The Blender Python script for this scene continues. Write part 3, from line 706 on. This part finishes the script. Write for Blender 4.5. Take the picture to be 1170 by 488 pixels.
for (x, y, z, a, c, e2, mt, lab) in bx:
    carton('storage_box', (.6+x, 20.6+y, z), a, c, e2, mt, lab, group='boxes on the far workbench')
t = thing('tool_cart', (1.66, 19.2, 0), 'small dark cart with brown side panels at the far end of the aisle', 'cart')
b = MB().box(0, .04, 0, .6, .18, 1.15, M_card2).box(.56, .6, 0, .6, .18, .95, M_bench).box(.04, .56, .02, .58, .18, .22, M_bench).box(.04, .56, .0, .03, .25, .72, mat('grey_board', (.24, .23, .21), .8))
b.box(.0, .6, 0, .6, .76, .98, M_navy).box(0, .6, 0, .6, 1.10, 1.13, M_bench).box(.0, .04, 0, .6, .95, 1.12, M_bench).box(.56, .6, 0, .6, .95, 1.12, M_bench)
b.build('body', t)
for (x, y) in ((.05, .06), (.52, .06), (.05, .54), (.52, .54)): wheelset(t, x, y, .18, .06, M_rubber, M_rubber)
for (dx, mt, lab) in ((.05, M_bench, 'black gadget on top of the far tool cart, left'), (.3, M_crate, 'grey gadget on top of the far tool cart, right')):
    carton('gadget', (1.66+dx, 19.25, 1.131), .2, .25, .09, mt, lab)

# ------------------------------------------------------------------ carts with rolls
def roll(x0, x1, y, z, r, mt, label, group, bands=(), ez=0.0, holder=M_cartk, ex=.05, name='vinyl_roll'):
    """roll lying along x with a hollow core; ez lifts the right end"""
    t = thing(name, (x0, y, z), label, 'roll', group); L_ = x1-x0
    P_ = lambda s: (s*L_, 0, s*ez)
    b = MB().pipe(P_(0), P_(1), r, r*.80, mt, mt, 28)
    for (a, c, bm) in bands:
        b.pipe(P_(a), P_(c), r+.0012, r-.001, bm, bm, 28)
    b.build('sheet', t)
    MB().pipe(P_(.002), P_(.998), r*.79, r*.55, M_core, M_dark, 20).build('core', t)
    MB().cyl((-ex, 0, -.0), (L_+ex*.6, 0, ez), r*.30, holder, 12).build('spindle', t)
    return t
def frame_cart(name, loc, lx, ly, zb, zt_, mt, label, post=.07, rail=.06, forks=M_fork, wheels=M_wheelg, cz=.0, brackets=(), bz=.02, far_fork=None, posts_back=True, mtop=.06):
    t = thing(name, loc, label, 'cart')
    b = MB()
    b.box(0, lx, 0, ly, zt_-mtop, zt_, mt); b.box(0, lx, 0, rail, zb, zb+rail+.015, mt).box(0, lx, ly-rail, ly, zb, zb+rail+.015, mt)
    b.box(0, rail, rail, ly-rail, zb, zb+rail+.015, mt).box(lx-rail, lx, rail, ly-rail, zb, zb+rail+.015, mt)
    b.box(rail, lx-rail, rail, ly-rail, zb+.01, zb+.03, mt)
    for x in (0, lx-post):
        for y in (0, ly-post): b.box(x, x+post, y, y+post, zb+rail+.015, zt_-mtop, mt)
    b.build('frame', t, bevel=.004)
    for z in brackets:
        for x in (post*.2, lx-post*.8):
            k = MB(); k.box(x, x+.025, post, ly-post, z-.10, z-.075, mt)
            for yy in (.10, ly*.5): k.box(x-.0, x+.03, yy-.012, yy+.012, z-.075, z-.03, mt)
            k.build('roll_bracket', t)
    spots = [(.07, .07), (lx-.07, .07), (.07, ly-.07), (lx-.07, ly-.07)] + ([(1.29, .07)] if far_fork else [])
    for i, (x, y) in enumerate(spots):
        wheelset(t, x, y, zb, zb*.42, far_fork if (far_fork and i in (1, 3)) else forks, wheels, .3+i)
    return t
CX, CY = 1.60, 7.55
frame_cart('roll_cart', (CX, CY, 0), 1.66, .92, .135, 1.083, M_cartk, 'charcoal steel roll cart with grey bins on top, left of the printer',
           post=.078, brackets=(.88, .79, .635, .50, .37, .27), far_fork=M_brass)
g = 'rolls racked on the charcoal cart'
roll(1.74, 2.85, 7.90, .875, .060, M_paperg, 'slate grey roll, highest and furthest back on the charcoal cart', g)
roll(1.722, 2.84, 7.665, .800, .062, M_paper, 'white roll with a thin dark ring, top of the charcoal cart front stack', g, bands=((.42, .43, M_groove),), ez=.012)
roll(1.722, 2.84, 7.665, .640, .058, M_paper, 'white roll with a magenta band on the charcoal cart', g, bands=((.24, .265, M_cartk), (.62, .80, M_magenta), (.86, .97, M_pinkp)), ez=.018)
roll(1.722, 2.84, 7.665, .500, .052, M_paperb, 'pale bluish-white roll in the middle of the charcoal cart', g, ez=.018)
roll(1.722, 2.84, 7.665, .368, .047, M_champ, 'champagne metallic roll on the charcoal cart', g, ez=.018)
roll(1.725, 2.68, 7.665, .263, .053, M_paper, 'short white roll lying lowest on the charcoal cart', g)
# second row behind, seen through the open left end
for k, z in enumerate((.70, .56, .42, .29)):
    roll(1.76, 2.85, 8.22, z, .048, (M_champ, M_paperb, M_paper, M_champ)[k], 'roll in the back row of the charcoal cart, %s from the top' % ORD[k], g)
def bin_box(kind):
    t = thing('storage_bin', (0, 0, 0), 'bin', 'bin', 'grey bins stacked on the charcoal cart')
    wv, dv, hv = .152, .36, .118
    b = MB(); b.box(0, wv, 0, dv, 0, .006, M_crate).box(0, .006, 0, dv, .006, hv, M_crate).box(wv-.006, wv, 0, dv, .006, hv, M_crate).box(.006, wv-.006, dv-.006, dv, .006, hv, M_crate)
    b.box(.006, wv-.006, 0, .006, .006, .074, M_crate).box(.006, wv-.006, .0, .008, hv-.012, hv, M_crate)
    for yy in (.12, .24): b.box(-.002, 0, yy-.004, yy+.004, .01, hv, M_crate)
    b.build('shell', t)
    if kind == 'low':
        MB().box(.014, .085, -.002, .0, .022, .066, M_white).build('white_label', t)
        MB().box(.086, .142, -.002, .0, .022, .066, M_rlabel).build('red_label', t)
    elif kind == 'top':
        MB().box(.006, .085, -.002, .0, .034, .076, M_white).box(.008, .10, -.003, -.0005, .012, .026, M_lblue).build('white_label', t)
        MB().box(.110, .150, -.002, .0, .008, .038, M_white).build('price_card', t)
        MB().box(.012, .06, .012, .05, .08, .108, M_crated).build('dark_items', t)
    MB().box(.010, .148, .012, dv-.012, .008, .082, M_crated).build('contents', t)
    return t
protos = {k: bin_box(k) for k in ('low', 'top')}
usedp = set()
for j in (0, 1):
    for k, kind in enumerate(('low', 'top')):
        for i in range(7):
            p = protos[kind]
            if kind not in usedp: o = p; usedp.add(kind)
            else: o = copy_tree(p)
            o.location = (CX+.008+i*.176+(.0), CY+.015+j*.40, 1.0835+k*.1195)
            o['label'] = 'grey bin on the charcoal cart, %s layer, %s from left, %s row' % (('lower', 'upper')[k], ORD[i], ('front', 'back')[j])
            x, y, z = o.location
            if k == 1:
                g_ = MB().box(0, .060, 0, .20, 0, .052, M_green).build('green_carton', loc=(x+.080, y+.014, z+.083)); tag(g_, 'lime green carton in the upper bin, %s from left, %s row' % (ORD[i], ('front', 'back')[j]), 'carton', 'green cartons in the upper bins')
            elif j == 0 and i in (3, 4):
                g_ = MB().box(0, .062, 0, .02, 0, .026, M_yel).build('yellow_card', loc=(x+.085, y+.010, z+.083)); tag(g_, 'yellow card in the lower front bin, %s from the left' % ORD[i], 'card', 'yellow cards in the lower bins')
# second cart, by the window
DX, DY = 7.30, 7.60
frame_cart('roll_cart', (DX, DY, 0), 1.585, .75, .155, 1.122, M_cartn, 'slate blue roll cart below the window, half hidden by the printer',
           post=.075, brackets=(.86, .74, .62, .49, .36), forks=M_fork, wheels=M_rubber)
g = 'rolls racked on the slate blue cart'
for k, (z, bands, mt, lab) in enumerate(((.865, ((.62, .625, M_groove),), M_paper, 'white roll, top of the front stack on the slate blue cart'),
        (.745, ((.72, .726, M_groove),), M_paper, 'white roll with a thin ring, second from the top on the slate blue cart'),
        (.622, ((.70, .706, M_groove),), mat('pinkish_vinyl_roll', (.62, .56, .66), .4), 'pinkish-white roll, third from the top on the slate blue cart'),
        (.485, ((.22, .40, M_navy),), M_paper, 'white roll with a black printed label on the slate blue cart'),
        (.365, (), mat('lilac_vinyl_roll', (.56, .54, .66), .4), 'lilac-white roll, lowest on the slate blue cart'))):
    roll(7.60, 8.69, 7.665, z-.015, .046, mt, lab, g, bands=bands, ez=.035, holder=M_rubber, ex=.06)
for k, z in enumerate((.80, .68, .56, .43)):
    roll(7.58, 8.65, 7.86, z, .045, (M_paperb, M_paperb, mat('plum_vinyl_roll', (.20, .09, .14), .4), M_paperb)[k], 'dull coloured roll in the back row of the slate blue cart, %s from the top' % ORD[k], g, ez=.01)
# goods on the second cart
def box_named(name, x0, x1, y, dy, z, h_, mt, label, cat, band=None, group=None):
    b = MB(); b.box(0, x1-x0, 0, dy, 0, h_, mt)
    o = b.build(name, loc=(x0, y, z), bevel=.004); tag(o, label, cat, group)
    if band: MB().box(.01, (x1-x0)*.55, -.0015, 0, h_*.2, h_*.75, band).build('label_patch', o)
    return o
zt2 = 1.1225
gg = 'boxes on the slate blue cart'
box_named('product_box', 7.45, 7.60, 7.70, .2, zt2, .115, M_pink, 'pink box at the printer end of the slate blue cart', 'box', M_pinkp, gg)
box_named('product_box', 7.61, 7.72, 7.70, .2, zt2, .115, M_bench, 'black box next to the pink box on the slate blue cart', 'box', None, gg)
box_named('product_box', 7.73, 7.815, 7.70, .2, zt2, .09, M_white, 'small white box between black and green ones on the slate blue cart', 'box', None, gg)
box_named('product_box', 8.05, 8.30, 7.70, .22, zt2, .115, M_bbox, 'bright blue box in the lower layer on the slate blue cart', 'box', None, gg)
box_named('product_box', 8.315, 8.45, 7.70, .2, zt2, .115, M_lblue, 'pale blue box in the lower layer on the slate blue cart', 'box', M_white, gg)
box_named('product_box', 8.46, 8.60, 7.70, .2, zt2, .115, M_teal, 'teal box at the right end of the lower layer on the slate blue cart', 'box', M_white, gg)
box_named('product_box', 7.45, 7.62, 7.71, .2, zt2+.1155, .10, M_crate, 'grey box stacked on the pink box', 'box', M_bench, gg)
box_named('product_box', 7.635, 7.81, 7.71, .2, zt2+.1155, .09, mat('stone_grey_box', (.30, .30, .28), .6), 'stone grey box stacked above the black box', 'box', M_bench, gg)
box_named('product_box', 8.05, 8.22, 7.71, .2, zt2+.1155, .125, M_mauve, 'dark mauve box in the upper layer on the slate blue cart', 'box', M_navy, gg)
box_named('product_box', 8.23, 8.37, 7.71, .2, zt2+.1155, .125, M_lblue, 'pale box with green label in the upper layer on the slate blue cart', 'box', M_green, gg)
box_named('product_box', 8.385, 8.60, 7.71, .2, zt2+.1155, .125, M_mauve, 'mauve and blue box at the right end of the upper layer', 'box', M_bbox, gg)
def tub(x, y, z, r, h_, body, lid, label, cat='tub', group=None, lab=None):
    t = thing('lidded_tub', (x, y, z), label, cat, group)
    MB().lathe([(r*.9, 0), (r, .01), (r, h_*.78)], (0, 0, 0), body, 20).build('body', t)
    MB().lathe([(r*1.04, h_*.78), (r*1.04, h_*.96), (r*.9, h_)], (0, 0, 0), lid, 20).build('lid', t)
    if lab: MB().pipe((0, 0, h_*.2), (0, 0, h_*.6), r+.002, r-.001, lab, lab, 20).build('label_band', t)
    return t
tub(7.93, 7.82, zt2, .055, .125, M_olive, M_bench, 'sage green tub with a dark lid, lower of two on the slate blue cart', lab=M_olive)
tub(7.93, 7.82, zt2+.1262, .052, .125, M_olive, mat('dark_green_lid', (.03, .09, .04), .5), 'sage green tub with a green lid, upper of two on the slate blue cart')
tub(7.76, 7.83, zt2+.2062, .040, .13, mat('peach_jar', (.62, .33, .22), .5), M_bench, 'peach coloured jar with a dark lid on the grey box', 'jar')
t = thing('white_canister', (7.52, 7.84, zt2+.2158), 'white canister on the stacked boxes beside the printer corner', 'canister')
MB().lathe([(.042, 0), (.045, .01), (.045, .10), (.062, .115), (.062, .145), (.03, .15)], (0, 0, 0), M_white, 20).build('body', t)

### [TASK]
Repeat the material word for word from its opening line up to and including the line containing "carton('gadget', (1.66+dx, 19.25, 1.131), .2, .25, .09, mt, lab)".

### [RESULT FOR THIS TASK]
The Blender Python script for this scene continues. Write part 3, from line 706 on. This part finishes the script. Write for Blender 4.5. Take the picture to be 1170 by 488 pixels.
for (x, y, z, a, c, e2, mt, lab) in bx:
    carton('storage_box', (.6+x, 20.6+y, z), a, c, e2, mt, lab, group='boxes on the far workbench')
t = thing('tool_cart', (1.66, 19.2, 0), 'small dark cart with brown side panels at the far end of the aisle', 'cart')
b = MB().box(0, .04, 0, .6, .18, 1.15, M_card2).box(.56, .6, 0, .6, .18, .95, M_bench).box(.04, .56, .02, .58, .18, .22, M_bench).box(.04, .56, .0, .03, .25, .72, mat('grey_board', (.24, .23, .21), .8))
b.box(.0, .6, 0, .6, .76, .98, M_navy).box(0, .6, 0, .6, 1.10, 1.13, M_bench).box(.0, .04, 0, .6, .95, 1.12, M_bench).box(.56, .6, 0, .6, .95, 1.12, M_bench)
b.build('body', t)
for (x, y) in ((.05, .06), (.52, .06), (.05, .54), (.52, .54)): wheelset(t, x, y, .18, .06, M_rubber, M_rubber)
for (dx, mt, lab) in ((.05, M_bench, 'black gadget on top of the far tool cart, left'), (.3, M_crate, 'grey gadget on top of the far tool cart, right')):
    carton('gadget', (1.66+dx, 19.25, 1.131), .2, .25, .09, mt, lab)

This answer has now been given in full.